The academy will also hold its own rose-laying ceremony, in which the Head Boy and Head Girl will lay roses at the memorial cairn in front of the school grounds.

“If we can get this established and keep it going year after year, it will be a poignant way of educating all our students over the years in the heritage we share,” said Asher, who credits the planning of the week to Janet Rogerson, the mother of Joanna Barrie. “Tragic though it may be, it has been a catalyst for so much good between our communities.”

The current Head Boy is Callum Kingstree, a sixth-year student at Lockerbie Academy who plans to apply for the scholarship. Kingstree said he always liked seeing photos and videos of what happened during the Remembrance Week events at SU, adding that it feels special for him to be able to take part of the inaugural ceremony at his own school.

For sixth-year student Abbie Carruthers, stories of the disaster are close to heart, even though she wasn’t alive at the time. Her mother, who studied at the academy in 1988, was in the same class as one of the boys who was killed in the bombing.

Carruthers, who is also planning to apply for the scholarship, said it would be an incredible opportunity to remember the past while looking forward.

“Syracuse has always been at the very front of school life, and it’s always kind of been motivational to do it,” Carruthers said. “If you ask anybody in the community, they would 110 percent emphasize how important this scholarship is.”

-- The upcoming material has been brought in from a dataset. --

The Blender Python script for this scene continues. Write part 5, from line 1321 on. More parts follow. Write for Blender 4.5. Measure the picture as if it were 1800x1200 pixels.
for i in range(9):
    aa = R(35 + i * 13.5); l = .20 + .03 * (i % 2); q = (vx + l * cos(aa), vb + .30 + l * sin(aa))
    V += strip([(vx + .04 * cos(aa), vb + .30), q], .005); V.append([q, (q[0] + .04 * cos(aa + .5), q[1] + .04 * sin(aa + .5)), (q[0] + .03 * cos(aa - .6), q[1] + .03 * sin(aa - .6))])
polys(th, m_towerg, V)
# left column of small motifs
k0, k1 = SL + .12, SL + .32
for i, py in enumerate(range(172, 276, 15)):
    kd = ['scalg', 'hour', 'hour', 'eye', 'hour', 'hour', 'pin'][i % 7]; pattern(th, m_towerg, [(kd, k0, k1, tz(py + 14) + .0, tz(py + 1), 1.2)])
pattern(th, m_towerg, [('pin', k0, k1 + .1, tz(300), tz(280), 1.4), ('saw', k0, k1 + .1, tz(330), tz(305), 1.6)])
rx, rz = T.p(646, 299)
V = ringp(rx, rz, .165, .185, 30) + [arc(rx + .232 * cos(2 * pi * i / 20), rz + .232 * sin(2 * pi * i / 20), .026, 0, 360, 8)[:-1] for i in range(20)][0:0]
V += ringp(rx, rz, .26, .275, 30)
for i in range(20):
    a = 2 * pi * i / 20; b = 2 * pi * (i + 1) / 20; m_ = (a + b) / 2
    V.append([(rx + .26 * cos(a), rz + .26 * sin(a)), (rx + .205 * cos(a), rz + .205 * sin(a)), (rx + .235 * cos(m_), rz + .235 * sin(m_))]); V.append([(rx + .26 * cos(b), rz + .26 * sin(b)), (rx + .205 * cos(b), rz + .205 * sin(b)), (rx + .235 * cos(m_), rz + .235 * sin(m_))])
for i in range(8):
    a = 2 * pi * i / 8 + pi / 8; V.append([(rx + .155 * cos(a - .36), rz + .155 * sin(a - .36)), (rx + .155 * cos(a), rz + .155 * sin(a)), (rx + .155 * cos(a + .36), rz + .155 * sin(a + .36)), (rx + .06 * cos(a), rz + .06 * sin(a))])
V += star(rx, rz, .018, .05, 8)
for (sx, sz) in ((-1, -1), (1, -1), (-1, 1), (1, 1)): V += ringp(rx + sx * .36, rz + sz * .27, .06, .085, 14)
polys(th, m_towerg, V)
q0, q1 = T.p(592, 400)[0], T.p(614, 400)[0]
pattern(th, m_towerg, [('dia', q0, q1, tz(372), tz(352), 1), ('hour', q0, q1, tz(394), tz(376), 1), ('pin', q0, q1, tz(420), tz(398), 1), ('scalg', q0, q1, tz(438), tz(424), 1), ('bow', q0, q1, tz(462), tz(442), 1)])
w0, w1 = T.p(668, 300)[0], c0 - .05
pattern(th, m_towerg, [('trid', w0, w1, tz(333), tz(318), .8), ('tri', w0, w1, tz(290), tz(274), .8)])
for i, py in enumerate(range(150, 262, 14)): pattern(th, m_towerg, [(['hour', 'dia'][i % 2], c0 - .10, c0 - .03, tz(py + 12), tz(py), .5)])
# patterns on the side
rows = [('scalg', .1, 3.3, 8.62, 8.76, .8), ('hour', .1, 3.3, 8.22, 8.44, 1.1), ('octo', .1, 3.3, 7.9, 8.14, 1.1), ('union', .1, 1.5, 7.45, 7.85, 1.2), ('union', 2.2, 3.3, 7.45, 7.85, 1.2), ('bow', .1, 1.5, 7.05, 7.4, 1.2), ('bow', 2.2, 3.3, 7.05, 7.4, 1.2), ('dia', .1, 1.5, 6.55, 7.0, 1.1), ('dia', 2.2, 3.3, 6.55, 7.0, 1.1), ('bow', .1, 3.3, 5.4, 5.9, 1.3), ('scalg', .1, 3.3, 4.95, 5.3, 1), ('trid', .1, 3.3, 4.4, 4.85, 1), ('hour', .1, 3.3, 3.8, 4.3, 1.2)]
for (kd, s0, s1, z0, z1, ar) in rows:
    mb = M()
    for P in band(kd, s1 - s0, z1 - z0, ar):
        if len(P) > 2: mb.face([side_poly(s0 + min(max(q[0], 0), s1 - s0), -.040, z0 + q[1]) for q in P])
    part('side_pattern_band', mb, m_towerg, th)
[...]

Margaret Lin | Staff Photographer

Kerry Currie, who recently began working at the academy as a principal teacher, is an alumna of both Lockerbie Academy and the scholarship. She attended SU in the academic year 1996-97.

Though she has only been working at the academy since August, Currie has been a part of the panel that interviews students who are applying for the scholarship for longer than that.

“Being part of that and seeing the applications, seeing the young people and the way they interview and how much they want the scholarship, I see they have got an understanding of why it’s so important and how it came about,” Currie said. “They’ve always got good ideas about how they’re going to continue to inform people about what the scholarship means.”

Currie’s involvement is precisely what Asher, the rector of Lockerbie Academy, is trying to encourage. In the past, he said, there wasn’t enough effort in getting former scholars back on board.

Going forward, Asher wants to utilize those who have been to SU as a resource and continue the growth of the scholarship.

“The motto for the Remembrance Week, for all of this, is to think back and act forward,” Asher said. “That’s what the scholarship’s all about. It’s about giving young people chances that they otherwise would never have had.

“We can never escape the past, but we can shape the future.”